Notional vs Imaginative drawing modes
28.06.22
In preparation for our London Festival of Architecture Studio Late held last Friday, the RDA team experimented with abstract floorplans of works undertaken by the practice.
The exercise aimed to present floorplans in a contrasting manner to our courtyard installation, Performing the Plan where a 1:1 scale floorplan was appropriated by visitors through movement and behaviour, influenced by the placement of furniture, windows and thresholds. On the other hand, the abstracted floorplans remove a predetermination of fixed spatial use and instead create an unconventional canvas upon which to consider the relationship between dwellers and their dwellings, by only showing walls and structural divisions.
Inspired by The Brick Country House drawn by Mies van der Rohe and Keith Coventry’s contemporary paintings the architectural works were stripped back to only highlight their partitions and boundaries.
It is argued that The Brick Country house sketch is an architectural work in its own right – an ideogram that captures a principle that represents an essential understanding of space in a new way. The most common use of architectural drawing is to specify subject matter, as seen in how construction drawings are used to instruct and general arrangement plans are used to illustrate a project for planning permission. Such drawings can be described as notional due to their indicative nature. In this way, a comparison can be drawn between typical architectural notation and musical score notation, (as delineated by Nelson Goodman in his seminal book ‘Languages of Art’), with both notational forms using a combination of textual and pictoral symbols to indicate and interpret the use and function of their subject, rather than to merely express its determinable aspects.

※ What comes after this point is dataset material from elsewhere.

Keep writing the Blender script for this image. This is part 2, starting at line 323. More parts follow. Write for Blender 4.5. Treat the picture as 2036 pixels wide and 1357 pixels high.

This distinction between notional and actual is put into question by the Mies van der Rohe sketch, which can be perceived as a proxy to the building it represents, allowing the observer to make judgements guided by the negative space and the absence of the building without being directive or dictatorial in its representation. This mode of drawing is imaginative rather than notional. The imaginative is not simply a recreation of all the walls in a plan in a different medium but is a way to highlight elements or features that are not pre-specified – such as the character or feel of a space as well as passages or routes not depicted and can be used as a tool to read qualities that exist beyond the scope of notional representation. The depiction of a house in this manner reflected the aesthetic interests of van der Rohe’s time and Cubist ideas about the perception of space as a re-creation of objects based on mental geometry.
RDA’s Performing the Plan installation and the abstract plans presented here illustrate the underlying differences between notional and imaginative uses of drawings as two contrasting modes of visual references that can be seen to evoke different interpretations and actions.